Talking about the conduction, cutoff and start of switching power supply

Strictly speaking, the process from the switch tube in the switching power supply from on to off is a very complicated one, but when we analyze the working principle, we usually simplify some non-main issues first. For example, when the power switch tube is on or off, we regard it as an ideal switch, which has only two states when working, on or off. But in fact, the on and off of the switch tube is a very complicated process. In addition to on or off, there is another problem that cannot be ignored at high frequencies, that is, when the switch tube is on, it is a working process from the cutoff area to the amplification area, and then from the amplification area to the saturation area. This working process needs to be solved by differential equations, and I don't want to introduce it to you too complicatedly here.

Simply put, it takes time for the power switch to turn on and off. Generally, the switch on time ton is simply divided into the on delay time td and the on rise time tr, and the switch off time toff is divided into the off delay time tstg (or off storage time) and the off fall time tf.

Figure 1 is the test waveform of the power switch tube's on and off process. In fact, the test waveform in Figure 1 is also simplified. In the actual waveform, the rising edge of the waveform is generally an exponential curve with a positive change rate, while the falling edge of the waveform is an exponential curve with a negative change rate. For simplicity, straight lines are used in Figure 1 instead.

In the first working cycle of the switching power supply, the output voltage needs to charge the filter energy storage capacitor. Because the charging current is large, the load will be heavy (or equivalent to a short circuit), so the general switching power supply must take soft start measures. At the beginning, the duty cycle is very small, and then it slowly tends to normal, that is, the output power is very small at the beginning, and then it slowly increases. Or at the beginning, the working voltage is relatively low, and then it slowly rises to the normal value.

Strictly speaking, the switching power supply always works in an unstable state, and the so-called stability is only relative. For example, the voltage stabilization process of the switching power supply is as follows: when the output voltage increases, after sampling and comparison, the sampling circuit will output an error signal to the pulse width modulation circuit, so that the duty cycle is reduced, thereby reducing the output voltage; when the output voltage decreases, after sampling and comparison, the sampling circuit will output an error signal to the pulse width modulation circuit again, so that the duty cycle is increased, thereby increasing the output voltage. This cycle is repeated, and the output voltage of the switching power supply will always fluctuate around the average voltage at a certain frequency. The so-called voltage stabilization is nothing more than a relatively stable average output voltage.

The current flowing through the primary coil of the switching transformer is not a stable value, but generally a sawtooth wave, and the same is true for the rectifier output current. Constant current driving of LEDs generally means that after filtering, the output current of the filter is relatively stable, and this stability also refers to the average value, while the input current of the filter is generally a sawtooth wave.

The first cycle of a switching power supply is generally considered to start from the time the switch is turned on. This mainly depends on where the circuit you want to analyze starts. If it refers to when all the circuits of the switching power supply start working, this can be considered to start working as soon as the power switch is turned on.

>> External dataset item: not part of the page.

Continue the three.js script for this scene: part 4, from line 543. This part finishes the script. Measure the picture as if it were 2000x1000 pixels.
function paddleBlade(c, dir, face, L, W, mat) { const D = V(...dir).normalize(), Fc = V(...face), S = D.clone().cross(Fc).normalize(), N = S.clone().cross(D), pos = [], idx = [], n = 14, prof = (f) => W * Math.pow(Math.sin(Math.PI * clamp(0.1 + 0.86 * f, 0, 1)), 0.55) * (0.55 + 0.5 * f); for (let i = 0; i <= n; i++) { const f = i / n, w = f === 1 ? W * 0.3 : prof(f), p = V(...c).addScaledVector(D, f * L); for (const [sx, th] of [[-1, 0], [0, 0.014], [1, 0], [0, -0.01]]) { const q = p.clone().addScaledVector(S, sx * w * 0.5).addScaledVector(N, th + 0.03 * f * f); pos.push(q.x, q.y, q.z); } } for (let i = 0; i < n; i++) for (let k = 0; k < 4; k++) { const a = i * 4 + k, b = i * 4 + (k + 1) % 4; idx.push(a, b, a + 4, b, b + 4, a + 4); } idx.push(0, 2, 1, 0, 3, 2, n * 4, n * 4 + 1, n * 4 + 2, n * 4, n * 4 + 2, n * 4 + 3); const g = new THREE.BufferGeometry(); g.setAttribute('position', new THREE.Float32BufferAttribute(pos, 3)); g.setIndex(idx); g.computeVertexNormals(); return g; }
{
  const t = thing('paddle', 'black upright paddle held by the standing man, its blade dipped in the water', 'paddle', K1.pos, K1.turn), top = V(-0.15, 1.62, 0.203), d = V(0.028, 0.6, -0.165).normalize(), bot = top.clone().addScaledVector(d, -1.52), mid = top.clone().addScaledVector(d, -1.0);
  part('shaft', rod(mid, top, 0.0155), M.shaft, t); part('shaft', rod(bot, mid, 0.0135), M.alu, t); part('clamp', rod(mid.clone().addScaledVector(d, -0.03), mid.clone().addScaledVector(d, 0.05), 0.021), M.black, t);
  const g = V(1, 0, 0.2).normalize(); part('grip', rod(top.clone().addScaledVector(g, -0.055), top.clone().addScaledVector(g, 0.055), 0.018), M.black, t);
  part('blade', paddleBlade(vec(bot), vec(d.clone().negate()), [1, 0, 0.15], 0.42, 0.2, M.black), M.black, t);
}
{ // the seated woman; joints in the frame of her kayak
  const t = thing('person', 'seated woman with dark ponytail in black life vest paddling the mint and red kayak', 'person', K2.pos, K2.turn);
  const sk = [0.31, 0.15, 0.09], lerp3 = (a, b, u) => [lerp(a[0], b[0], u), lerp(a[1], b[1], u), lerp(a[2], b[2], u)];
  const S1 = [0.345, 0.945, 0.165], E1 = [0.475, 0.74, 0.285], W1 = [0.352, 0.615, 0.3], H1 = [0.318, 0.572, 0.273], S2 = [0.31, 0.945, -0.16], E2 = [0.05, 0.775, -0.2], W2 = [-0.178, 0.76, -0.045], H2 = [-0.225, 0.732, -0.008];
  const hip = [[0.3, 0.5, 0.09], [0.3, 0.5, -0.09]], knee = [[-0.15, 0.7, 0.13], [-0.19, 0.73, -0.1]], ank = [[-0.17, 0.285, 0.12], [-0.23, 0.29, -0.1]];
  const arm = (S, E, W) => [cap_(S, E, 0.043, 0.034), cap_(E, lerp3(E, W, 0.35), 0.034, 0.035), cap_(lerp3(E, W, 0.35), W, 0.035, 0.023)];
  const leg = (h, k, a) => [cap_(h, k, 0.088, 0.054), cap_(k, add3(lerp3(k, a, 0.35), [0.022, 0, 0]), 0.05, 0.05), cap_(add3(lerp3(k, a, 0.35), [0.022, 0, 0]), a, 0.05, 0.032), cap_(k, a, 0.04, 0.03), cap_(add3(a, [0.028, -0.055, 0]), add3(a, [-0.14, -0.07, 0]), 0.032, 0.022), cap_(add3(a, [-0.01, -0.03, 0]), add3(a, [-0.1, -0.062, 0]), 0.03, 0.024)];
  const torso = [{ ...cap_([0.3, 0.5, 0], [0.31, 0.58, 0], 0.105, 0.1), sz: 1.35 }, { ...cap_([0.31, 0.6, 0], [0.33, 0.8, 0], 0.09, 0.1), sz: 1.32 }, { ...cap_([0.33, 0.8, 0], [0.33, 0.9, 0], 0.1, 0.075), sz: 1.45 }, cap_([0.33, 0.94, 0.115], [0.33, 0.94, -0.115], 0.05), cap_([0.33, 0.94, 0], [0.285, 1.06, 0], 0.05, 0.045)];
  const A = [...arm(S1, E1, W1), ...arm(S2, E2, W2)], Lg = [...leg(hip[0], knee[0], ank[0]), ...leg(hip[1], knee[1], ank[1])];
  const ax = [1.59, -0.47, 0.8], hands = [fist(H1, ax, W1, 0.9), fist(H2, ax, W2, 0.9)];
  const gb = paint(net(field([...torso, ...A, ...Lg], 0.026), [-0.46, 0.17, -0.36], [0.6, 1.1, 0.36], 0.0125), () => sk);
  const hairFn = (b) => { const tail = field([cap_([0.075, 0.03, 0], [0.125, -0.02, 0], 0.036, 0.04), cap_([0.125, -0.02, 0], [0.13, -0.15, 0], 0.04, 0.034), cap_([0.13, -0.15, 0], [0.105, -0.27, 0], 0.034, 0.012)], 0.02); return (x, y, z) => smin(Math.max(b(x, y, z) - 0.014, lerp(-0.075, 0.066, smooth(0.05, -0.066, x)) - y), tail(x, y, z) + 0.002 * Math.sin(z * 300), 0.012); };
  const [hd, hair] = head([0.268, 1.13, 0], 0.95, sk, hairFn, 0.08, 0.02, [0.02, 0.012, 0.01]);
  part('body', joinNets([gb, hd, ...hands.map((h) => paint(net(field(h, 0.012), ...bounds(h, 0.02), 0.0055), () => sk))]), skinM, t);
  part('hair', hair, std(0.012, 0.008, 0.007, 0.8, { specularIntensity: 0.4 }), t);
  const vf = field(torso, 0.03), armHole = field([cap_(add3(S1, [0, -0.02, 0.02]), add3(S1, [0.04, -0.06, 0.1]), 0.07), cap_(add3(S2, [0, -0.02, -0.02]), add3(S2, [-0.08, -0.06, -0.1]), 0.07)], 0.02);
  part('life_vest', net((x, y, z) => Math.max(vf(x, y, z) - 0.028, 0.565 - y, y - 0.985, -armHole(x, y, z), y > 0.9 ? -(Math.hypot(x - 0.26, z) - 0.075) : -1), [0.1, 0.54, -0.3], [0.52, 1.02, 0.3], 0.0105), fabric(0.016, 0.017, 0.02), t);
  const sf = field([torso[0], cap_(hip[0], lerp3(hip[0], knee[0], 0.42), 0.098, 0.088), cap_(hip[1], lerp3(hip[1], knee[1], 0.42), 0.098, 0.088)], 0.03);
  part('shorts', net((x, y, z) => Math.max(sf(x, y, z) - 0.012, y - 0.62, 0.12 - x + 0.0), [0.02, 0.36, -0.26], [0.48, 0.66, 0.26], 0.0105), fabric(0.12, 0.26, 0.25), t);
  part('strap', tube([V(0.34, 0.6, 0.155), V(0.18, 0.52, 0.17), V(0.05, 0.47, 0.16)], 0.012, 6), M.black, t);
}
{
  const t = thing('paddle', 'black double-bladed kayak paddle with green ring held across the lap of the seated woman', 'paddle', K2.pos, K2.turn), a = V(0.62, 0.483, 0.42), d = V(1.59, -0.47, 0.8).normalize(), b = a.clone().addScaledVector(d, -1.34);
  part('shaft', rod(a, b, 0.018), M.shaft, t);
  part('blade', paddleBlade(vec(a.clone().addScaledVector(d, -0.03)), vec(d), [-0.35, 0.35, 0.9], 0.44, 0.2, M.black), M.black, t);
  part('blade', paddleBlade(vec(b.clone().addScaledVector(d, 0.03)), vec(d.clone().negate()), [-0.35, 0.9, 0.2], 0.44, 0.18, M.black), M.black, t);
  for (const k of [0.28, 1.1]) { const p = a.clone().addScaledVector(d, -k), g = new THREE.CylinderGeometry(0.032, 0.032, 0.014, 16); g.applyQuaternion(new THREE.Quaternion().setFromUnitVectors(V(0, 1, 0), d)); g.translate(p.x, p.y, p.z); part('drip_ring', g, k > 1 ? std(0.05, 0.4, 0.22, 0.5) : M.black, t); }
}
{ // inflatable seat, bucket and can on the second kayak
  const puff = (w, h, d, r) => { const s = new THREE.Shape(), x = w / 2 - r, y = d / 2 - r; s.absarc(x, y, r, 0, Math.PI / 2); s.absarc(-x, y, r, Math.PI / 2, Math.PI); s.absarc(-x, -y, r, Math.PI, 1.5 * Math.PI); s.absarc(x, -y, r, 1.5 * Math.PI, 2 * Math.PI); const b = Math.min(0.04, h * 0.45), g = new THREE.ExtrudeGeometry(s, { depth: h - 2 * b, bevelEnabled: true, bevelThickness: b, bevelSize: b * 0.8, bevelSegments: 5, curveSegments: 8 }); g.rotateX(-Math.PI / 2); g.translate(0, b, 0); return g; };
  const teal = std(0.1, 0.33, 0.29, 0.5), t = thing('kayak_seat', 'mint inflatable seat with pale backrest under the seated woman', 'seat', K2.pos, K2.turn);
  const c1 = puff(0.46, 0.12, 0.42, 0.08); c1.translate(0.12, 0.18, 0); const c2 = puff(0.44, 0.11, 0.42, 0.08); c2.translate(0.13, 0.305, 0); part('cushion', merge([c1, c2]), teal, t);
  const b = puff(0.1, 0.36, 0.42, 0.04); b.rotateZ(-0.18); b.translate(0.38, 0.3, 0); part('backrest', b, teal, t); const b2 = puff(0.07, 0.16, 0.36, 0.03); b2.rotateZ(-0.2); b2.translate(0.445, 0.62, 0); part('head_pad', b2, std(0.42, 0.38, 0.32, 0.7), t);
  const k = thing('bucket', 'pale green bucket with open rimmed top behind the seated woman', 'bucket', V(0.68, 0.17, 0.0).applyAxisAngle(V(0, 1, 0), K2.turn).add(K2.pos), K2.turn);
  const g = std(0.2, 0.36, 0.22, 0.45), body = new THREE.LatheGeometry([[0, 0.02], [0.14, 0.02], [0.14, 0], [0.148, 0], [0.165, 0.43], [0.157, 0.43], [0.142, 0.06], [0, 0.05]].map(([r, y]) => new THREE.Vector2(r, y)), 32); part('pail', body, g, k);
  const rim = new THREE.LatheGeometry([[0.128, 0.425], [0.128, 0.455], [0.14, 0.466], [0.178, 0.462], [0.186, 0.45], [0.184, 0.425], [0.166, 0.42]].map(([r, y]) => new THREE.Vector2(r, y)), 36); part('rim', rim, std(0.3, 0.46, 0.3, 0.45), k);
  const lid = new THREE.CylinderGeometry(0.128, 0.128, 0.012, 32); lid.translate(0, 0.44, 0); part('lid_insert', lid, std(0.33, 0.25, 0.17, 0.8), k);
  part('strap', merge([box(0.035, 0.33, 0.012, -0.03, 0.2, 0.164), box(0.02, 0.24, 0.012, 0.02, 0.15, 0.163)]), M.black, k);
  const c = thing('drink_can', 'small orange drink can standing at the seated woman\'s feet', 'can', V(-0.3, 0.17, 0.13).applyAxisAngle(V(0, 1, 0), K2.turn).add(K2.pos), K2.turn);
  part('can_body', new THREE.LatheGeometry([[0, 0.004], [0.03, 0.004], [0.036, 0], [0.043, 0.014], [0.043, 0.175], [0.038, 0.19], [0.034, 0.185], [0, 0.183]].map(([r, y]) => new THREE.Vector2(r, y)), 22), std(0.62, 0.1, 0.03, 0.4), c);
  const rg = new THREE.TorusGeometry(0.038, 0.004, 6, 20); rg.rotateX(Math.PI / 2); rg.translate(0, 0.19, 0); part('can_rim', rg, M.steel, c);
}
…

If you need to analyze the waveforms at each point, you must take the waveform of a device in the circuit as a reference point (or synchronization).

In the first cycle of the switching power supply, the general sampling circuit is basically not working, because the output voltage charges the filter capacitor, and it takes several cycles to charge to the normal value. Only after the output voltage reaches the normal value can the sampling circuit work normally. However, before the sampling circuit works normally, the absolute value of its output voltage is equal to 0, which is also a special case of error signal output (negative maximum value). In this case, if the switching power supply does not have a soft start circuit, the duty cycle of the switch tube will be very large when it works, which can easily saturate the transformer and damage the switch tube.